Interior Weyl-type Solutions of the Einstein-Maxwell Field Equations

TL;DR

This paper explores static, spherically symmetric solutions to the Einstein-Maxwell equations with a focus on Weyl-type relationships between electric and gravitational potentials, presenting new exact solutions and analyzing their physical properties.

Contribution

It extends previous work by deriving new exact solutions for charged matter distributions and analyzing conditions under which the Majumdar condition applies.

Findings

Existence of relationships between matter density, electric field density, and charge density.

New exact solutions generalizing the Schwarzschild interior solution.

Solutions satisfy energy and regularity conditions and match Reissner-Nordström metrics.

Abstract

Static solutions of the electro-gravitational field equations exhibiting a functional relationship between the electric and gravitational potentials are studied. General results for these metrics are presented which extend previous work of Majumdar. In particular, it is shown that for any solution of the field equations exhibiting such a Weyl-type relationship, there exists a relationship between the matter density, the electric field density and the charge density. It is also found that the Majumdar condition can hold for a bounded perfect fluid only if the matter pressure vanishes (that is, charged dust). By restricting to spherically symmetric distributions of charged matter, a number of exact solutions are presented in closed form which generalise the Schwarzschild interior solution. Some of these solutions exhibit functional relations between the electric and gravitational potentials different to the quadratic one of Weyl.

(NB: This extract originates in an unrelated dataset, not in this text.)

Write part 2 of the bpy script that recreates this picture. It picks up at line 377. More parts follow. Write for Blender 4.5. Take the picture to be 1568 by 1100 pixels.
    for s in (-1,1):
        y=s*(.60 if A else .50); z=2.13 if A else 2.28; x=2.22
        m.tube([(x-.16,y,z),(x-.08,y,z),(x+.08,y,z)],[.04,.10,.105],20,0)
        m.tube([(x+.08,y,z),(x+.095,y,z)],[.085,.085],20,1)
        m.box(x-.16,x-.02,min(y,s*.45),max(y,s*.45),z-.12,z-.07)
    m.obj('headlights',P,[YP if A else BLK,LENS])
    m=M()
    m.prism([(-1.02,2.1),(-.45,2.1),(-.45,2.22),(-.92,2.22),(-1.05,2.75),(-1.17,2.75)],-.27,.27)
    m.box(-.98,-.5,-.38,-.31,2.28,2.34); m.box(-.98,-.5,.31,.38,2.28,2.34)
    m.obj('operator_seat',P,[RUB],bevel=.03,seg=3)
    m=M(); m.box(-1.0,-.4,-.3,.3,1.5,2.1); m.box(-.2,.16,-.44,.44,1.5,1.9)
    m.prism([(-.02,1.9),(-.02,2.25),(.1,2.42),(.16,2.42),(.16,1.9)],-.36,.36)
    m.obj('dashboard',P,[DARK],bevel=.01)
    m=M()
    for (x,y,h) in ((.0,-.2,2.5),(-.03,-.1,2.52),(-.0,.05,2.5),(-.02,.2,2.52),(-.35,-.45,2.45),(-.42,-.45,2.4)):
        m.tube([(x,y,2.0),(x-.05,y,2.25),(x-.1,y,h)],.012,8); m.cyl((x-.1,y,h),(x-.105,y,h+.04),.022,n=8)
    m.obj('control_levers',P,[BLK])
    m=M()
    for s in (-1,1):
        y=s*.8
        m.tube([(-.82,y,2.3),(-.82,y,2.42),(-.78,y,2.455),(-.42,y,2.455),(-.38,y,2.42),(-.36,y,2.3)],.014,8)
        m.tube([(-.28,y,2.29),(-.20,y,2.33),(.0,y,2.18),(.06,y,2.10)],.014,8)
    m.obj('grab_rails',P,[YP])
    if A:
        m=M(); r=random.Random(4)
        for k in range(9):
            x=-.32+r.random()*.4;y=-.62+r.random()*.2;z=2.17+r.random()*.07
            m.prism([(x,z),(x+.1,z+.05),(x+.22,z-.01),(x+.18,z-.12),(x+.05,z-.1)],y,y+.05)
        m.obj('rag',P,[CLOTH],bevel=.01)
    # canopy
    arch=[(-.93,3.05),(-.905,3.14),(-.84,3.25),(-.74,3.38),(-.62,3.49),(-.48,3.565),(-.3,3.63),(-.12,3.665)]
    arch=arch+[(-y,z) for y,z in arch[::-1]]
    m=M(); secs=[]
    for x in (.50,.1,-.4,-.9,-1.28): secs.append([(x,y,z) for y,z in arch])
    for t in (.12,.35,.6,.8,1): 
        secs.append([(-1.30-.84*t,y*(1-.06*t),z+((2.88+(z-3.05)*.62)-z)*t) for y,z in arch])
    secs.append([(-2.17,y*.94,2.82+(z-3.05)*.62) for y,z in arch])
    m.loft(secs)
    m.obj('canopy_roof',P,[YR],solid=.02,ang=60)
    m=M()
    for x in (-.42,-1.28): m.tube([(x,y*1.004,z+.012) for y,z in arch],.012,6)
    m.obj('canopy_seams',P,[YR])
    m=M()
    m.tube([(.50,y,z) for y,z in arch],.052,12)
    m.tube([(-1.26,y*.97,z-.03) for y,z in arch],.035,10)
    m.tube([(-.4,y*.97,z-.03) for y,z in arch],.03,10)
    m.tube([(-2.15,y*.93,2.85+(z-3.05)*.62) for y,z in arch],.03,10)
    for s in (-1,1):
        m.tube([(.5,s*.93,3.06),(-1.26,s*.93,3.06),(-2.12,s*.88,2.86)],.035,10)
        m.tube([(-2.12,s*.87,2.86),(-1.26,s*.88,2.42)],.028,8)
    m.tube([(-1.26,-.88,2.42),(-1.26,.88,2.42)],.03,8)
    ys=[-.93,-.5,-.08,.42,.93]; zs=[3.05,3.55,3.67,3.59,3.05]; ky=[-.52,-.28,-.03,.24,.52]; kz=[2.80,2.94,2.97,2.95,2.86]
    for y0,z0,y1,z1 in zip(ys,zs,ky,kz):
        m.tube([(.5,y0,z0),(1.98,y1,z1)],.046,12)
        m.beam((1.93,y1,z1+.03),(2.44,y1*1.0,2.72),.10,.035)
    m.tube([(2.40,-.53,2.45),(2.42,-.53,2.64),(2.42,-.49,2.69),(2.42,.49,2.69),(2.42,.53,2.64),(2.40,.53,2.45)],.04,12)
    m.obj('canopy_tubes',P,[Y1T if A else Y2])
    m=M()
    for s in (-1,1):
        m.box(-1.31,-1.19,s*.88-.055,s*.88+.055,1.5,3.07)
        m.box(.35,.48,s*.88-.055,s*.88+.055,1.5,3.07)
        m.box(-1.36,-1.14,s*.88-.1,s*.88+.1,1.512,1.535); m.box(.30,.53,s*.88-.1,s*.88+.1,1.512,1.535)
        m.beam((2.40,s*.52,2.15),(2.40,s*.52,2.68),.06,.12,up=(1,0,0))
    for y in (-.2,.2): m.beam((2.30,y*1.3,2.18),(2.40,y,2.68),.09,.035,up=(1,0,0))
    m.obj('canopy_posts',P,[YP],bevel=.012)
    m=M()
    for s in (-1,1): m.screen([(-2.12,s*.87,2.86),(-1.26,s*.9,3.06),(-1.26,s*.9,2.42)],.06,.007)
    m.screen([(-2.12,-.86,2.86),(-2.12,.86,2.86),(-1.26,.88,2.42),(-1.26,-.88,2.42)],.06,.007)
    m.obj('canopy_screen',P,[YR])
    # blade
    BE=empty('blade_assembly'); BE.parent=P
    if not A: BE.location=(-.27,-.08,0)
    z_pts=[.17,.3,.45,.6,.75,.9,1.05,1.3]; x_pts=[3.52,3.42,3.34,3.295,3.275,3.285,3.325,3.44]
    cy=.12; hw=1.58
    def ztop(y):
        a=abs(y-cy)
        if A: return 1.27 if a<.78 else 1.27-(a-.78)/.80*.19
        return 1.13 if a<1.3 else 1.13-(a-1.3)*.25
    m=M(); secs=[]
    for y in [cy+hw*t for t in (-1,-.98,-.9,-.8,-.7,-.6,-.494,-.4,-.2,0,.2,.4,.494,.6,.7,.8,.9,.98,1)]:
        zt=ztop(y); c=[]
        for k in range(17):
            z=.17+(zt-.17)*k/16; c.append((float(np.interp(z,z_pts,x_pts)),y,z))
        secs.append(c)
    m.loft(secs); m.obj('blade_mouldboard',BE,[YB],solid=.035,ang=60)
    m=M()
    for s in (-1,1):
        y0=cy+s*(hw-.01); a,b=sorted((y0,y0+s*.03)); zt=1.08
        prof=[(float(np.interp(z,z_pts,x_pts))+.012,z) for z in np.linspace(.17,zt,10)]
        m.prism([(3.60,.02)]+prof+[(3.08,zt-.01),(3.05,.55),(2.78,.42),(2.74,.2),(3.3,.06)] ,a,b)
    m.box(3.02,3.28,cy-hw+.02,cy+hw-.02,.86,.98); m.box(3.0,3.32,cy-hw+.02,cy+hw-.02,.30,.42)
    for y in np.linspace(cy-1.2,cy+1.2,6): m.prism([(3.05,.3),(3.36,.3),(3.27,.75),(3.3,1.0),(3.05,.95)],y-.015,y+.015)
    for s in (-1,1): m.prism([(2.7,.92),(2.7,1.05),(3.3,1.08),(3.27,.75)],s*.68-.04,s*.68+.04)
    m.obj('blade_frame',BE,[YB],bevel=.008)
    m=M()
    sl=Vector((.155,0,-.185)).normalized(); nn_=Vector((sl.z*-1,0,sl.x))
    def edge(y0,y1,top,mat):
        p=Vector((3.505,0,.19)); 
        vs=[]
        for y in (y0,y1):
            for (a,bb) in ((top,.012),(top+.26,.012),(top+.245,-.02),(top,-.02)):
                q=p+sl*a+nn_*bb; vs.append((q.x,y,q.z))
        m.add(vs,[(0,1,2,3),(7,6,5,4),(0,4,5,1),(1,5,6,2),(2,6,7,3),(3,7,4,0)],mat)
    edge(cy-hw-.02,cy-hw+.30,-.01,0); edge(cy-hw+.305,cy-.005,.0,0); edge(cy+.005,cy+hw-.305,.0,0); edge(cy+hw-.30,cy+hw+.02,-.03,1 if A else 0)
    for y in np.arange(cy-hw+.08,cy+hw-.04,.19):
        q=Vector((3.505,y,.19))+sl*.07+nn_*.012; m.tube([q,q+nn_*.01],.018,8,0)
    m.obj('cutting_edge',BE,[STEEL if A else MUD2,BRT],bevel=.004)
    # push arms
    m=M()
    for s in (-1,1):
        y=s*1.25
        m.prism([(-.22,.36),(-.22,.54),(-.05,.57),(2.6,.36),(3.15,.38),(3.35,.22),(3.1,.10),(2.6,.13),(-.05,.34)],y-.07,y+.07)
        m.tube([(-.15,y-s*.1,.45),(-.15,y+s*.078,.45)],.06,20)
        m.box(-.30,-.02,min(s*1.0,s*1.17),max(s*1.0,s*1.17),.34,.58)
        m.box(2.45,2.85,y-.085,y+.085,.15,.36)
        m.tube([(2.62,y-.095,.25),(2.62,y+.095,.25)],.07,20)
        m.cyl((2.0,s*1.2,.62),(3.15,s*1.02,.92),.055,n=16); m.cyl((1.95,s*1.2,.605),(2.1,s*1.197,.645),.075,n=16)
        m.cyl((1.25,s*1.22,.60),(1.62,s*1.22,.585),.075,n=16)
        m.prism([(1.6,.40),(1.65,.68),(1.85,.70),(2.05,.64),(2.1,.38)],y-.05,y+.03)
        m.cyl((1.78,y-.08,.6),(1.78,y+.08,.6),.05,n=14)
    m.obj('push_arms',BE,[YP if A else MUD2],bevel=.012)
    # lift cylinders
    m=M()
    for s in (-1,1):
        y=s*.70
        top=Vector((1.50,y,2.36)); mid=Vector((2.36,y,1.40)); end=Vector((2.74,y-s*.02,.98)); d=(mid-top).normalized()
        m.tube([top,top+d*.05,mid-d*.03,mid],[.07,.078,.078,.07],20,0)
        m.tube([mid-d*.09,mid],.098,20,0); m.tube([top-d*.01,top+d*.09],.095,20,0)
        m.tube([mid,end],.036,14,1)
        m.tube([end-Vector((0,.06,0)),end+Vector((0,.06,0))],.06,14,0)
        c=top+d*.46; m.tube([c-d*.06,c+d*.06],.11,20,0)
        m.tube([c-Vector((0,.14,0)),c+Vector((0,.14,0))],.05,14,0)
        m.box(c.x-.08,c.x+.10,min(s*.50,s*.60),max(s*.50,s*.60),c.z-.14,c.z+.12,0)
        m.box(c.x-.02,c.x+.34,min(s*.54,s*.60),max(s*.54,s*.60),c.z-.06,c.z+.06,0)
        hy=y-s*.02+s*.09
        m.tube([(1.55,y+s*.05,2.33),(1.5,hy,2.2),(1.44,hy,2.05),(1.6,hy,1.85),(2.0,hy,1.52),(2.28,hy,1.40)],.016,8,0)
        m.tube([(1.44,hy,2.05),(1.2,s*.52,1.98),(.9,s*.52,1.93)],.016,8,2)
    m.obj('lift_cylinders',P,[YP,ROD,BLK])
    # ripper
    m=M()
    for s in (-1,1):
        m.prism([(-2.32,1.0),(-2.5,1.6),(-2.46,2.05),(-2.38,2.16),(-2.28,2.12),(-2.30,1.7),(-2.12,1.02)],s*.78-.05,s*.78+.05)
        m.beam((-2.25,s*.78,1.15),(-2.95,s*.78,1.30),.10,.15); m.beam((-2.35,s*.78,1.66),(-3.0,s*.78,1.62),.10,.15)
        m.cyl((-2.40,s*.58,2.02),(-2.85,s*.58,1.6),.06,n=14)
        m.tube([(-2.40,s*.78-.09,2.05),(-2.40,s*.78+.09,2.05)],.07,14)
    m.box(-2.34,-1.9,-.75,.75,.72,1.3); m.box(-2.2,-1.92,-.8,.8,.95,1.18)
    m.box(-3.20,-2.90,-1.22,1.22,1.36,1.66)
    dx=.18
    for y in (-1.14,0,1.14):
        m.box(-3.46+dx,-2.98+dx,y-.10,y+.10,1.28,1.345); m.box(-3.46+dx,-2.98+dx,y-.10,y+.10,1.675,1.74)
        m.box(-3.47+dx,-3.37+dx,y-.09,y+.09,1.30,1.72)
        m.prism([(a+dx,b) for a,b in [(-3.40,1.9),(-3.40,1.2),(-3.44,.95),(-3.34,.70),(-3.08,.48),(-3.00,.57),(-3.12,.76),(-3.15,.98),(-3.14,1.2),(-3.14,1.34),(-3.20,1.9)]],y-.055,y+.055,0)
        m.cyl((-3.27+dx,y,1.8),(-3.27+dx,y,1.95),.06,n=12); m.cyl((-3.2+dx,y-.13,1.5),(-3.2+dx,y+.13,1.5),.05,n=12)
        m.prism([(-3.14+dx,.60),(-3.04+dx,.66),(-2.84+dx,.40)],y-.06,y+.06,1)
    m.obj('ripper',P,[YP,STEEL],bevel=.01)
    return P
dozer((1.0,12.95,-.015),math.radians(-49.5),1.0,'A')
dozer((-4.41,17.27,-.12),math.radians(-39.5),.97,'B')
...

All the non-dust solutions are well-behaved and, by matching them to the Reissner-Nordstr\"{o}m solution, all of the constants of integration are identified in terms of the total mass, total charge and radius of the source. This is done in detail for a number of specific examples. These are also shown to satisfy the weak and strong energy conditions and many other regularity and energy conditions that may be required of any physically reasonable matter distribution.